Subjects: Climate change; Coasts; Hurricanes; Floods; Global warming
Author: Tidwell, Mike
Date: Aug 20, 2006
Start Page: B.1
Section: OUTLOOK

Barring a rapid change in our nation's relationship to fossil fuels, every American within shouting distance of an ocean -- including all of us in the nation's capital -- will become de facto New Orleanians. Imagine a giant floodgate spanning the Potomac River just north of Mount Vernon, there to hold back the tsunami- like surge tide of the next great storm. Imagine the Mall, Reagan National Airport and much of Alexandria well below sea level, at the mercy of "trust-us-they'll-hold" levees maintained by the Army Corps of Engineers. Imagine the rest of Washington vulnerable to the winds of major hurricanes that churn across a hot and swollen Chesapeake Bay, its surface free of the once vast and buffering wetland grasses and "speed bump" islands that slow down storms.

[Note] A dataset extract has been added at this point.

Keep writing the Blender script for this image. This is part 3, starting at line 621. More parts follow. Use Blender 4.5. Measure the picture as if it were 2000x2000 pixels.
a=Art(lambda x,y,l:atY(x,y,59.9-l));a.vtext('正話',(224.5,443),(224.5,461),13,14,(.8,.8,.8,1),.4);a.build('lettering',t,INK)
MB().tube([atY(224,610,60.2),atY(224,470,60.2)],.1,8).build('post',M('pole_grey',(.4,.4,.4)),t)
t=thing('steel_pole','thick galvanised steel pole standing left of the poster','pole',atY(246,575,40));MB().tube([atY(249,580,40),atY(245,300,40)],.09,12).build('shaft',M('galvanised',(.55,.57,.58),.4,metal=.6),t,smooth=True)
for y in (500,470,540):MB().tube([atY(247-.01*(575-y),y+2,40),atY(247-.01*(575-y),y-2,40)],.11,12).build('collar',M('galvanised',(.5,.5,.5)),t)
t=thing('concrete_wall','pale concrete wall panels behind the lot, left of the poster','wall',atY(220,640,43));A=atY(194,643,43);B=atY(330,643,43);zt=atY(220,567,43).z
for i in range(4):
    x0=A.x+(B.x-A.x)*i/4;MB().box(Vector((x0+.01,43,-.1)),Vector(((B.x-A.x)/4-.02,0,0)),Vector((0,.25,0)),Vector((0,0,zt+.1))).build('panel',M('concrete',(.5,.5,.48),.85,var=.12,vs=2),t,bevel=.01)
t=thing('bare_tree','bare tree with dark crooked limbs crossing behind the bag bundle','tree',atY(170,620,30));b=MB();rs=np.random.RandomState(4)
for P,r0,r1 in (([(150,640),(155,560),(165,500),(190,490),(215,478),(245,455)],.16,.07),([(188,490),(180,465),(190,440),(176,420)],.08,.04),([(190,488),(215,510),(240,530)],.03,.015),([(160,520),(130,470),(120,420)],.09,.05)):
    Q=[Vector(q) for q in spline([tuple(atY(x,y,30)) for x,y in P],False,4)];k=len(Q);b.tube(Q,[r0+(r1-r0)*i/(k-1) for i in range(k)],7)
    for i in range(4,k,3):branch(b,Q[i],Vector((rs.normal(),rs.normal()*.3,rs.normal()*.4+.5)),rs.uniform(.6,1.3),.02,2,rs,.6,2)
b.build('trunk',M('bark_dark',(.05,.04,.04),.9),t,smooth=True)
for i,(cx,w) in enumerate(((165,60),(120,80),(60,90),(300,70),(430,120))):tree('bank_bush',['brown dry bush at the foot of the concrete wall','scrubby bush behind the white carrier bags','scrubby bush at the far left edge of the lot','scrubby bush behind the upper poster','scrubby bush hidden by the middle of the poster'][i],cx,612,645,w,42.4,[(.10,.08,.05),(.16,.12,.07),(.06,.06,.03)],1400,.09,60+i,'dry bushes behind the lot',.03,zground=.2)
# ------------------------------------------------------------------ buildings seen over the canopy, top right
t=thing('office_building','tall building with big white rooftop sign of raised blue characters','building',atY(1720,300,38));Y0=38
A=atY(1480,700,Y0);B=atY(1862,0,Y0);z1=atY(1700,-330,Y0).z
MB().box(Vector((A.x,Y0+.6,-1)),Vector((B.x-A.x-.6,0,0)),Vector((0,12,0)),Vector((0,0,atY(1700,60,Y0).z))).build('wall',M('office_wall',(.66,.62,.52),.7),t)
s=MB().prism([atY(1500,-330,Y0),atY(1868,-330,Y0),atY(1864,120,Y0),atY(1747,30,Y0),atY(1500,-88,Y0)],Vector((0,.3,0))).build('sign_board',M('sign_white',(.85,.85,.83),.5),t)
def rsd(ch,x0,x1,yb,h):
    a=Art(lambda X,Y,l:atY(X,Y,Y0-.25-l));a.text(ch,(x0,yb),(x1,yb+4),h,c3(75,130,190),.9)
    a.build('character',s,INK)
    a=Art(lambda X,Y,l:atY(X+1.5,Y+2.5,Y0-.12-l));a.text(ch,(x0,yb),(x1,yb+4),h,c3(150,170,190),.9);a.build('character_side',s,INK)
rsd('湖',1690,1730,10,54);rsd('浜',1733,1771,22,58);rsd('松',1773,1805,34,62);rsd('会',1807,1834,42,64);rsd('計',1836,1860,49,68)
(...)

Higher sea levels create other conditions that will only enhance hurricanes. In 1985, Hurricane Gloria made landfall north of New York Harbor. As a Category 2 storm, it could have had a serious surge tide. But it was a relative dud, causing only minor flooding. New York got lucky because the storm struck at maximum low tide, when the ocean had conveniently lowered itself a full five feet in relation to the land. Had Gloria arrived just six hours earlier or later, experts say, it would have been a monster, at least as destructive as the Great Hurricane of 1938 that killed 50 Long Islanders and caused billions in damage.

Adapting, of course, means committing fully to the New Orleans model. It means potentially thousands of miles of levees and floodwalls across much of the region. And that's just to handle the rising sea. For hurricane surge tides, [J. Court Stevenson] thinks the only solution might be to build a floodgate across the Potomac near Mount Vernon. It could be closed during periods of maximum danger, then reopened as the surge ebbs. He envisions another on the Patapsco River to protect Baltimore. The New York Academy of Sciences, meanwhile, has examined the idea of three such floodgates for New York City.